Mantıksal-Matematiksel Zeka: Neden-sonuç ilişkisi kurma, hesap yapma konusunda iyilerdir. Kavramsal ve soyut düşünürler. Olayların içindeki ilişki ağını görebilirler. Denemekten, problem çözmekten, evrensel (kozmik) sorular sormaktan ve bu sorulara yanıt aramaktan hoşlanırlar. Mantık oyunları, araştırma, gizem bulma yoluyla öğrenmek onlar için keyiflidir. Detaylarla uğraşmadan önce kavramları öğrenmeye ihtiyaç duyarlar.

Doğacı Zeka: Bu zeka alanı, Gardner’ın sonradan eklediği bir alan. Doğada ve doğadan öğrenen kişileri tanımlıyor. Bu kişiler avcılıktan biyolojiye kadar, doğa ile ilgili şeylere ilgi duyuyorlar. Çevrelerinde olan doğa olaylarına çok ilgililer. Öğrenecekleri konuları doğadan örneklerle anlatmak, doğa içinde çalışmak onlar için faydalı oluyor.

Varoluşsal Zeka: Bu da sonradan eklenen zeka alanlarından.

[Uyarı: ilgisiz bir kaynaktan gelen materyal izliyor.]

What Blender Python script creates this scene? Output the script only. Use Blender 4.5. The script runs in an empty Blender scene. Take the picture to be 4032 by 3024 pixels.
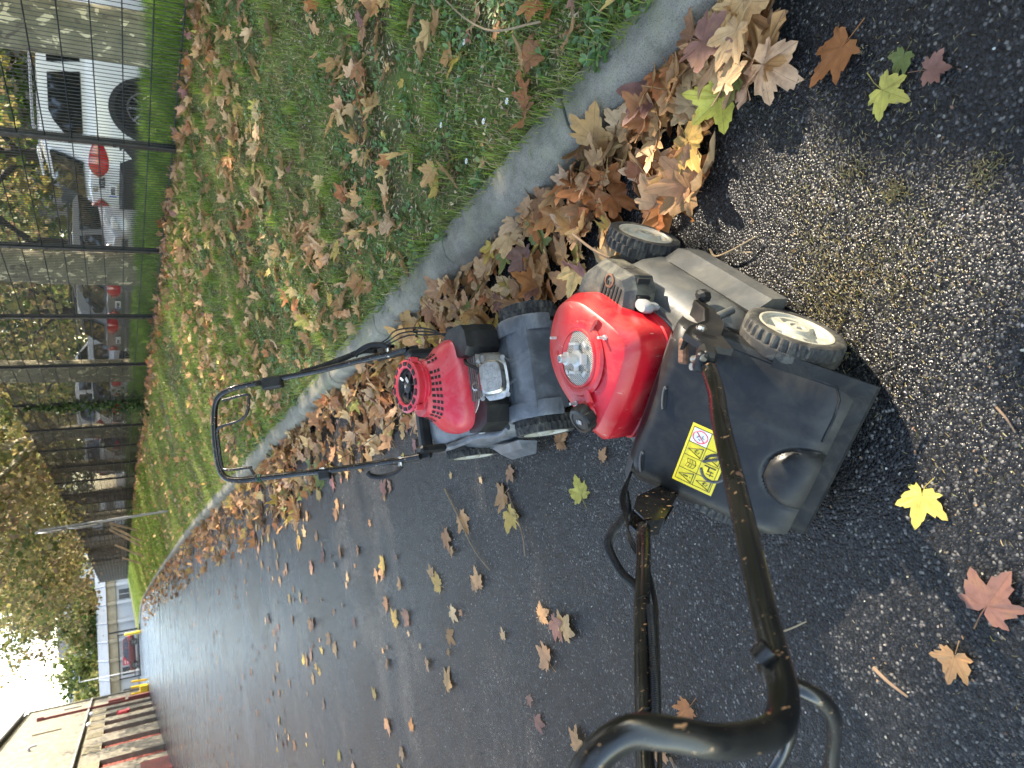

Gardner bu zeka türünü bir zeka alanı olarak tanımlamakla tanımlamamak arasında kalıyor. Bu nedenle de bu alanı 9. Zeka alanı olarak değil “8,5’inci zeka alanı” olarak tanımlıyor. Bu zeka alanı gelişmiş kişiler varoluşumuz, neden burada olduğumuz gibi konuları merak ediyorlar. Hayatın anlamı, tekamül, hepimizin bir oluşu gibi kavramlar ilgilerini çekiyor. Gardner’ın çalışmaları nörolojik ve eğitimsel, kısaca bilimsel temellere dayanıyor ve bu alan bilimsel olarak test edilemediği için belirsiz kalmaya devam ediyor.